It's been hard to type with my fingers triple-crossed, but I think I've finally found a new home. I don't want to jinx it, so I won't say more than that. Only now I feel comfortable taking some time away from house hunting and money making to sit down and put in some table time. So here we go.
I got a hold of a beer once when I was very little. I don't remember drinking more than a couple sips of it--nor do I remember trying to eat part of a raw steak afterward, though I've been told that I did that--but I do remember slamming my hand in the door of our red Subaru station wagon, and I remember it was horrible.

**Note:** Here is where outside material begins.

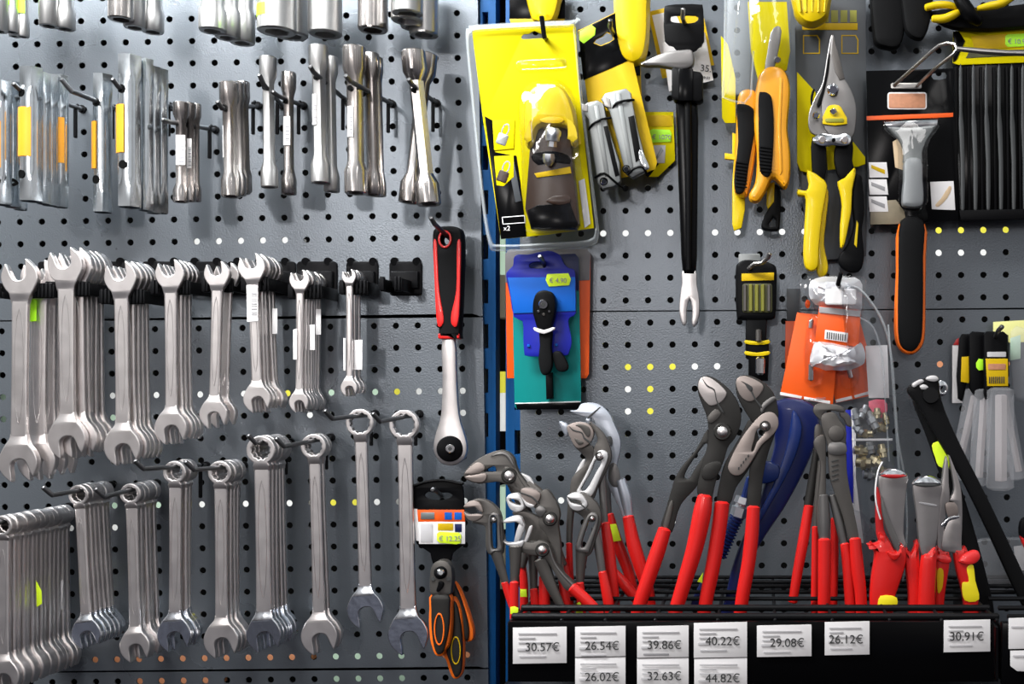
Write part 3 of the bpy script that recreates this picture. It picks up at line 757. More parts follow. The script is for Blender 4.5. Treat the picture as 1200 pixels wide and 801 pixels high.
hexshaft('socket_spanner', 'rear socket spanner of the thick trio', 'spanner', GD, 440, 68, 230, 60, 17, end=16, xb=444, sw=.8)
barcode('barcode label on the thick front socket spanner', 407, 124, 414, 160, 109)
hexshaft('socket_spanner', 'front crossed socket spanner leaning to the right at its foot', 'spanner', GD, 484, 60, 240, 80, 28, end=24, xb=503, hole=(488, 108), sw=.62)
hexshaft('socket_spanner', 'rear crossed socket spanner leaning to the left at its foot', 'spanner', GD, 500, 63, 238, 54, 26, end=24, xb=480, sw=.62)

# ================================================================ sockets along the top edge
GS = 'sockets hanging along the top edge'
def socket(label, x0, x1, ybot, d, ysh=None, m='socket_steel', sticker=None):
    xc = (x0 + x1) / 2; t = T('socket', label, 'socket', xc, -30, d, GS)
    A, B = t.P(xc, -30, d), t.P(xc, ybot, d); L_ = (B - A).length; k = (DIST - d) / DIST; r = (x1 - x0) / 2 * k * S
    b = bmesh.new(); sh = ((ysh + 30) if ysh else 15) * k * S / L_
    rt = r * .84 if ysh else r
    lathe_bm(b, A, B, [(0, rt * .9), (.02, rt), (sh, rt), (min(sh + .07, .8), r), (.975, r), (1, r * .92), (.998, r * .66, .8), (.8, r * .60, .8)], 36)
    t.add('barrel', b, m)
    if sticker:
        sx0, sy0, sx1, sy1 = sticker; bb = bmesh.new(); rows = []
        for i in range(9):
            x = sx0 + (sx1 - sx0) * i / 8; xx = (x - xc) * k * S; rr = r * 1.015; yy = -math.sqrt(max(1e-9, rr * rr - min(xx * xx, rr * rr * .98)))
            rows.append([bb.verts.new((xx, yy, t.P(0, y, d).z)) for y in (sy0, sy1)])
        for i in range(8): bb.faces.new((rows[i][0], rows[i + 1][0], rows[i + 1][1], rows[i][1]))
        r_ = bmesh.ops.solidify(bb, geom=bb.faces[:], thickness=.0003)
        t.add('price_sticker', bb, 'green_sticker')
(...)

I like to think of this story as a fun explanation for why I never felt possessed to drink. I didn't start drinking until after I turned 21. And I still don't really drink-drink. But the truth is that I was probably scared straight by a video I watched in the D.A.R.E. program in 5th grade. (You may have seen it too: it's the one with the anthropomorphic bee and rabbit. It's terrifying.) As a result, wine is one particularly cavernous gap in my food culture knowledge.

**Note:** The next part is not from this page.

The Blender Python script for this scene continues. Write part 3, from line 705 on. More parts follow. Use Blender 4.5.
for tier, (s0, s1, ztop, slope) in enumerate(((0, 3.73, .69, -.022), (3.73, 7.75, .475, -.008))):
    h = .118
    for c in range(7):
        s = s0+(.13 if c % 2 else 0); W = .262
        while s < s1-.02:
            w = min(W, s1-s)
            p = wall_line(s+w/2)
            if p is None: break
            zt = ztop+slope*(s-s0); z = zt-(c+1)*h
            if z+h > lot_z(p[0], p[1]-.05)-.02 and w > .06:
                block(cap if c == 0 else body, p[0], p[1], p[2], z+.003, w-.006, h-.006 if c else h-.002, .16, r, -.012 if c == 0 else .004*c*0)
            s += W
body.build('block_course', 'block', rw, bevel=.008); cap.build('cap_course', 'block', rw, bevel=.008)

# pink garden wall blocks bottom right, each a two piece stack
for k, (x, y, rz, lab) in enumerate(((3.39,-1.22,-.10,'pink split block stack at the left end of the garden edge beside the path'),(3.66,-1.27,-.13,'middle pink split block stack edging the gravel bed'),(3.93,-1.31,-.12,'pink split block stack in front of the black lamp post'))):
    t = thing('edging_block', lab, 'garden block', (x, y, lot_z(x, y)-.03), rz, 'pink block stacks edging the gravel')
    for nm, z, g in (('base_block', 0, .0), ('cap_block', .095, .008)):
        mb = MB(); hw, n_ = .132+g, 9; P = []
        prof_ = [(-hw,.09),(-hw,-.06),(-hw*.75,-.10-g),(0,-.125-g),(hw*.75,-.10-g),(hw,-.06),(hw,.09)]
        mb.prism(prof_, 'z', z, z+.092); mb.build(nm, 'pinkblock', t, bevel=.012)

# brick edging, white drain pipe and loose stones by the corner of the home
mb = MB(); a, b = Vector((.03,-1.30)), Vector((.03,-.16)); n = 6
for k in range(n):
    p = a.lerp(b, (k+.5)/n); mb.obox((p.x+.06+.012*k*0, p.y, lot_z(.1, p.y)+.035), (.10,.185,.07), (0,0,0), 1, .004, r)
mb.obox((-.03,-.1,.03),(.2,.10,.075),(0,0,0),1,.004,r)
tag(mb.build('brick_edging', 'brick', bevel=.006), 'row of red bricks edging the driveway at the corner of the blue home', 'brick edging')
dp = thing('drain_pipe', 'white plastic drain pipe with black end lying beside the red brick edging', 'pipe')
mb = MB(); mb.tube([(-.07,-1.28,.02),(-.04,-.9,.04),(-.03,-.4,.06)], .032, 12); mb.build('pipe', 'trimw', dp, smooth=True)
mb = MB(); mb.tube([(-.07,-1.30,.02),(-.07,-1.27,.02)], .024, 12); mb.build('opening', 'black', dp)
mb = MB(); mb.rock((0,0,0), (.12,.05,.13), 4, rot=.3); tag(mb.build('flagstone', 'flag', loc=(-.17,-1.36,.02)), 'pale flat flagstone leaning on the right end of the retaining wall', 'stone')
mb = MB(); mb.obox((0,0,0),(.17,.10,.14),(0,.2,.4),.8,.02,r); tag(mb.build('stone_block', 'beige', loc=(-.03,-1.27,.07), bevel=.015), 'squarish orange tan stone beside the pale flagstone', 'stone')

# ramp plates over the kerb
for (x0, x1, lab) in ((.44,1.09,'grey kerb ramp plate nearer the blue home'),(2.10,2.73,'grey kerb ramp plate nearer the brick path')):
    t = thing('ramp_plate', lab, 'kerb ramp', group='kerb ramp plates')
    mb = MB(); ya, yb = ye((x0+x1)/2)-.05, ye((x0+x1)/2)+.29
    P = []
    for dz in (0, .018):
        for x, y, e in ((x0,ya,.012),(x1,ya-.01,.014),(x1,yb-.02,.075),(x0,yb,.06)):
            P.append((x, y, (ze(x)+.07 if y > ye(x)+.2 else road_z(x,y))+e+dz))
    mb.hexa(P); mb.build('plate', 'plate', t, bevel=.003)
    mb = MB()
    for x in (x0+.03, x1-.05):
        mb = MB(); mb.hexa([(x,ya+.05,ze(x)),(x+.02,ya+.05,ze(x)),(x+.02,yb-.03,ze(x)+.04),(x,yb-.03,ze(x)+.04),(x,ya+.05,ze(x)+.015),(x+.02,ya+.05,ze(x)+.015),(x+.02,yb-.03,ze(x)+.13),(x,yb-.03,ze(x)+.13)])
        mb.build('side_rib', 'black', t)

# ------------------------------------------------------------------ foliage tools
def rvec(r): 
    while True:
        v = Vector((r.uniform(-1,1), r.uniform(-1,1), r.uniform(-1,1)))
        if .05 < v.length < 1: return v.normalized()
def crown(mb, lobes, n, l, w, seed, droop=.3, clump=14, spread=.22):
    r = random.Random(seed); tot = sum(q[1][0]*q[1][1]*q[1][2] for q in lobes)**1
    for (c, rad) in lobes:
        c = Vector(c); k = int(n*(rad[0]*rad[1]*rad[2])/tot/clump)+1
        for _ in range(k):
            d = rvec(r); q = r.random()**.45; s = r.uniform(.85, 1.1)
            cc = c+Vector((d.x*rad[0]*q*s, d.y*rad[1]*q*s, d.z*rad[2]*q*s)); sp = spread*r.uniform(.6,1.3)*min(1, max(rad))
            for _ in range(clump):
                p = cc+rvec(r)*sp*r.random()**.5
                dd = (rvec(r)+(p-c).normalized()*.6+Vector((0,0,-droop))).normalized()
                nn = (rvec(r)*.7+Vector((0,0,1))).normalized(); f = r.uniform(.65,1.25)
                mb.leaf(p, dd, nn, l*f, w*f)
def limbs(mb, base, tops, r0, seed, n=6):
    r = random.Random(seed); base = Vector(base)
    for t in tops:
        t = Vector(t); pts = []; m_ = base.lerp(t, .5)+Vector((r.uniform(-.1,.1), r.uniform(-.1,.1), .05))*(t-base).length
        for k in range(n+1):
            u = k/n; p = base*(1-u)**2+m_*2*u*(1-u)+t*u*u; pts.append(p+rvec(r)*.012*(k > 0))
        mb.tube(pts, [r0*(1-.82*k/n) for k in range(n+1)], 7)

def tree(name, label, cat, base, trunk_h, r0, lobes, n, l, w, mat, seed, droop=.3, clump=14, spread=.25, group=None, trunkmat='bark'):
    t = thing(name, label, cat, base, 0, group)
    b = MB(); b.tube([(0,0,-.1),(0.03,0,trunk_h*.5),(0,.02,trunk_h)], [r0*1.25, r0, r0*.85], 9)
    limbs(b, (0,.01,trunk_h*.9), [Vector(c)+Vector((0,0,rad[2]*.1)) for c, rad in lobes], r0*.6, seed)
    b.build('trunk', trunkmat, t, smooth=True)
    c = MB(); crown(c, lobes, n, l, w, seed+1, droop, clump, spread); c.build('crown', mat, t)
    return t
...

Now to last week: Aaron and I were invited to sample the summer menu at a wine bar downtown. These things are a bit funny for us because we're always slightly convinced that there's been some kind of mistake. Any minute someone will announce that we were accidentally invited to sit at the grown ups table, and that we should go back to our rooms where we'll be served shells with ragu.
Of course, that didn't happen. And as we sat at the table at Corkbar, looking over the menu with two of the sweetest PR girls, I realized that it is the perfect wine bar for a horticultural neophyte like me. Corkbar's wine menu is meticulous and comprehensible. The list includes notes about flavor and pairing for each wine on the menu, all of which are made in California.
The food menu offered wine notes as well. And everything we ate was delicious. There isn't much to say because the bar seems to specialize in comfortable simplicity. They have taken the impenetrably high culture concept of a wine bar, stripped it of pretense, and given it air and light.
I will say, however, that it does not get better than their bahn mi sliders. Ground pork, ginger, cilantro, garlic, and carrot, with cool daikon that tempers the hot bursts of sriracha for the most pleasant kind of heat I've had served between two mini challah buns.